* **Exercise instructions**
Leave out the pictures, and retype only the lines from the beginning of the material through the line that contains "return link(q, parent)", including both.

* **Data excerpt**

%%

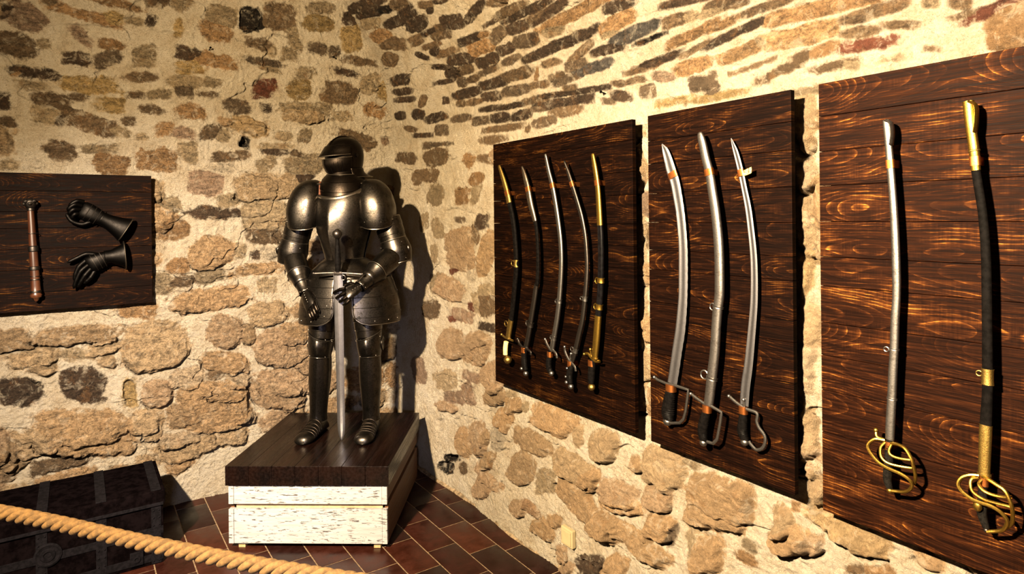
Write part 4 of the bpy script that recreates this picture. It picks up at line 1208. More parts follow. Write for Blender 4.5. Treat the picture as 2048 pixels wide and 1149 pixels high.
def plate(name, rows, M=None, a0=0, a1=360, n=48, dense=4, beads=(), bead_r=.003, parent=None, mat=None, t=.0028, insets=None, rivets=(), rivet_r=.0028):
    """a curved steel plate lofted through rows; beads: which ends get a rolled edge"""
    M = M or Matrix()
    parent = parent or KN
    mat = mat or M_ARM
    closed = abs(a1 - a0) >= 359.9
    rr = densify(rows, dense) if dense > 1 else rows
    bm = bmesh.new()
    rings = []
    m = len(rr)
    for i, r in enumerate(rr):
        i0 = i1 = 0.0
        if insets:
            v = i / (m - 1)
            i0 = float(np.interp(v, insets[0], insets[1]))
            i1 = float(np.interp(v, insets[0], insets[2]))
        if closed:
            an = [math.radians(a0) + 2 * PI * k / n for k in range(n)]
        else:
            an = [math.radians(a0 + i0 + (a1 - i1 - a0 - i0) * k / (n - 1)) for k in range(n)]
        rings.append([M @ p for p in ring_pts(r, an)])
    add_loft(bm, rings, closed)
    o = bm_obj(name, bm, mat, parent)
    solidify(o, t, 0)
    edge = []
    for b in beads:
        edge.append((rings[0] if b == 0 else rings[-1], closed) if b in (0, 1) else ([q[0] for q in rings] if b == 2 else [q[-1] for q in rings], False))
    for e, c in edge:
        bm = bmesh.new()
        add_sweep(bm, e, bead_r, 8, closed=c, caps=not c)
        bm_obj('rolled_edge', bm, M_RIM, o)
    for iv, ia in rivets:
        i = min(m - 1, int(iv * (m - 1)))
        k = int(ia * (n - 1))
        p = rings[i][k]
        p2 = rings[i][(k + 1) % n]
        p3 = rings[i + 1][k] if i + 1 < m else rings[i - 1][k]
        nn = (p2 - p).cross(p3 - p)
        if nn.length > 1e-9:
            nn.normalize()
            if nn.dot(p - sum((v for v in rings[i]), Vector()) / n) < 0:
                nn = -nn
            rivet(o, p + nn * .0022, rivet_r)
    return o


_rv = bmesh.new()
add_ball(_rv, (0, 0, 0), 1.0, 8)
_RIVET = bm_obj('rivet', _rv, M_RIM)
RIVET_MESH = _RIVET.data
bpy.data.objects.remove(_RIVET)


def rivet(parent, p, r):
    q = bpy.data.objects.new('rivet', RIVET_MESH)
    q.location = p
    q.scale = (r, r, r)
    return link(q, parent)


def lamed(rows, steps, dr=.0028):
    """cut a plate into overlapping lames: every lame flares slightly at its lower edge"""
    keys = ['z', 'rx', 'rf', 'rb', 'x', 'y', 'p', 'ridge', 'dz', 'lx']
    arr = np.array(catmull([[r[k] for k in keys] for r in rows], 12))
    out = []
    for i in range(steps):
        for v in (.03, .25, .5, .75, .97):
            q = (i + v) / steps * (len(arr) - 1)
            a = [float(np.interp(q, range(len(arr)), arr[:, c])) for c in range(arr.shape[1])]
            d = dict(zip(keys, a))
            g = dr * (v - .5)
            for kk in ('rx', 'rf', 'rb'):
                d[kk] += g
            out.append(d)
    return out


# ---- padding so the gaps between plates read as dark cloth
bm = bmesh.new()
add_sweep(bm, [(.012, .0, .80), (.012, .0, .92), (.010, 0, 1.0), (.010, 0, 1.12), (.012, .01, 1.25), (.01, .01, 1.36), (.006, .005, 1.45), (.005, .0, 1.53)],
          [(.17, .11), (.14, .10), (.088, .085), (.105, .10), (.13, .10), (.12, .08), (.055, .06), (.05, .055)], 20, up=(0, -1, 0))
for S_, E_, W_ in (((-.225, .02, 1.36), (-.302, .03, 1.035), (-.184, -.115, .825)), ((.200, .02, 1.36), (.303, .0, 1.03), (.15, -.215, .865))):
    add_sweep(bm, [S_, tuple(.5 * (Vector(S_) + Vector(E_))), E_, tuple(.5 * (Vector(E_) + Vector(W_))), W_], [.05, .048, .046, .040, .030], 14)
for hx, kx, ax in ((-.090, -.126, -.160), (.125, .150, .145)):
    add_sweep(bm, [(hx, 0, .84), (hx * .6 + kx * .4, -.01, .68), (kx, -.02, .50), ((kx + ax) / 2, .005, .30), (ax, 0, .08)], [.070, .062, .042, .044, .034], 14)
add_ball(bm, (.002, .0, 1.585), 1.0, 20, (.092, .094, .098))
bm_obj('arming_padding', bm, M_PAD, KN)

# ---- cuirass
br = [R(.985, .106, .108, .10, x=.012, p=2.1, ridge=.012, dz=-.012), R(1.03, .111, .124, .11, x=.012, p=2.1, ridge=.020), R(1.09, .126, .142, .12, x=.012, p=2.1, ridge=.024),
      R(1.16, .146, .154, .13, x=.010, p=2.15, ridge=.025), R(1.24, .162, .157, .135, x=.008, p=2.2, ridge=.023), R(1.31, .164, .149, .13, x=.006, p=2.3, ridge=.013),
      R(1.365, .156, .142, .118, x=.006, p=2.3, ridge=.006, dz=-.020), R(1.412, .146, .142, .118, x=.006, y=.0, p=2.1, ridge=.002, dz=-.072)]
plate('breastplate', br, Matrix.Rotation(math.radians(-15), 4, 'Z'), a0=176, a1=364, n=81, dense=5, beads=(1,), bead_r=.0115)
plate('backplate', [dict(r, ridge=0, dz=0) for r in br], a0=2, a1=178, n=40, dense=4)
for sx in (-1, 1):
    bm = bmesh.new()
    pts = catmull([(sx * .118 + .006, -.085, 1.365), (sx * .122, -.04, 1.432), (sx * .122, .03, 1.438), (sx * .115, .08, 1.40)], 6)
    add_sweep(bm, pts, [(.013, .0025)] * len(pts), 8, up=(0, 0, 1))
    bm_obj('shoulder_strap', bm, M_STRAP, KN)
    bm = bmesh.new()
    add_box(bm, (-.010, -.004, -.008), (.010, .004, .008), .002, Matrix.Translation((sx * .121, -.055, 1.424)) @ Matrix.Rotation(.9, 4, 'X'))
    bm_obj('strap_buckle', bm, M_RIM, KN)

# ---- skirt of lames below the waist
fr = [R(1.004, .108, .118, .105, x=.012, p=2.1), R(.975, .150, .150, .13, x=.016, p=2.1), R(.935, .196, .176, .15, x=.022, p=2.1), R(.895, .222, .190, .165, x=.028, p=2.1), R(.862, .236, .196, .17, x=.030, p=2.1)]
plate('waist_flange', fr[:3], n=64, dense=4, beads=(0,), bead_r=.0022)
plate('fauld', lamed(fr[1:], 3), n=64, dense=1, beads=(1,), bead_r=.003)

# ---- tassets
for sx in (-1, 1):
    x0 = .034
    rows = [R(.905, .232, .192, .16, x=x0, p=2.15), R(.84, .256, .203, .17, x=x0, p=2.15), R(.77, .274, .210, .18, x=x0, p=2.15), R(.70, .284, .212, .18, x=x0, p=2.15), R(.645, .284, .210, .18, x=x0, p=2.15)]
    lam = lamed(rows, 5, .0032)
    ins = ([0, .72, .86, .95, 1.0], [0, 0, 3, 9, 19], [0, 0, 3, 9, 19])
    if sx < 0:
        a0, a1 = 168, 263
    else:
        a0, a1 = 282, 374
    plate('tasset', lam, a0=a0, a1=a1, n=44, dense=1, beads=(1, 2, 3), bead_r=.0030, insets=ins,
          rivets=[(.93, .25), (.93, .5), (.93, .75), (.55, .06), (.35, .06), (.75, .07), (.55, .94), (.35, .94), (.75, .93)], rivet_r=.0036)

# ---- neck: gorget lames, and the wide collar
gr_ = [R(1.375, .138, .134, .112, x=.006, dz=-.055, p=2.1), R(1.418, .136, .134, .110, x=.006, dz=-.046), R(1.455, .120, .124, .104, x=.005, dz=-.028), R(1.487, .090, .100, .086, x=.004, dz=-.012)]
plate('gorget', lamed(gr_, 3, -.003), n=48, dense=1, mat=M_HELM, beads=(1,), bead_r=.0035)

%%

* **Correct response**
Write part 4 of the bpy script that recreates this picture. It picks up at line 1208. More parts follow. Write for Blender 4.5. Treat the picture as 2048 pixels wide and 1149 pixels high.
def plate(name, rows, M=None, a0=0, a1=360, n=48, dense=4, beads=(), bead_r=.003, parent=None, mat=None, t=.0028, insets=None, rivets=(), rivet_r=.0028):
    """a curved steel plate lofted through rows; beads: which ends get a rolled edge"""
    M = M or Matrix()
    parent = parent or KN
    mat = mat or M_ARM
    closed = abs(a1 - a0) >= 359.9
    rr = densify(rows, dense) if dense > 1 else rows
    bm = bmesh.new()
    rings = []
    m = len(rr)
    for i, r in enumerate(rr):
        i0 = i1 = 0.0
        if insets:
            v = i / (m - 1)
            i0 = float(np.interp(v, insets[0], insets[1]))
            i1 = float(np.interp(v, insets[0], insets[2]))
        if closed:
            an = [math.radians(a0) + 2 * PI * k / n for k in range(n)]
        else:
            an = [math.radians(a0 + i0 + (a1 - i1 - a0 - i0) * k / (n - 1)) for k in range(n)]
        rings.append([M @ p for p in ring_pts(r, an)])
    add_loft(bm, rings, closed)
    o = bm_obj(name, bm, mat, parent)
    solidify(o, t, 0)
    edge = []
    for b in beads:
        edge.append((rings[0] if b == 0 else rings[-1], closed) if b in (0, 1) else ([q[0] for q in rings] if b == 2 else [q[-1] for q in rings], False))
    for e, c in edge:
        bm = bmesh.new()
        add_sweep(bm, e, bead_r, 8, closed=c, caps=not c)
        bm_obj('rolled_edge', bm, M_RIM, o)
    for iv, ia in rivets:
        i = min(m - 1, int(iv * (m - 1)))
        k = int(ia * (n - 1))
        p = rings[i][k]
        p2 = rings[i][(k + 1) % n]
        p3 = rings[i + 1][k] if i + 1 < m else rings[i - 1][k]
        nn = (p2 - p).cross(p3 - p)
        if nn.length > 1e-9:
            nn.normalize()
            if nn.dot(p - sum((v for v in rings[i]), Vector()) / n) < 0:
                nn = -nn
            rivet(o, p + nn * .0022, rivet_r)
    return o


_rv = bmesh.new()
add_ball(_rv, (0, 0, 0), 1.0, 8)
_RIVET = bm_obj('rivet', _rv, M_RIM)
RIVET_MESH = _RIVET.data
bpy.data.objects.remove(_RIVET)


def rivet(parent, p, r):
    q = bpy.data.objects.new('rivet', RIVET_MESH)
    q.location = p
    q.scale = (r, r, r)
    return link(q, parent)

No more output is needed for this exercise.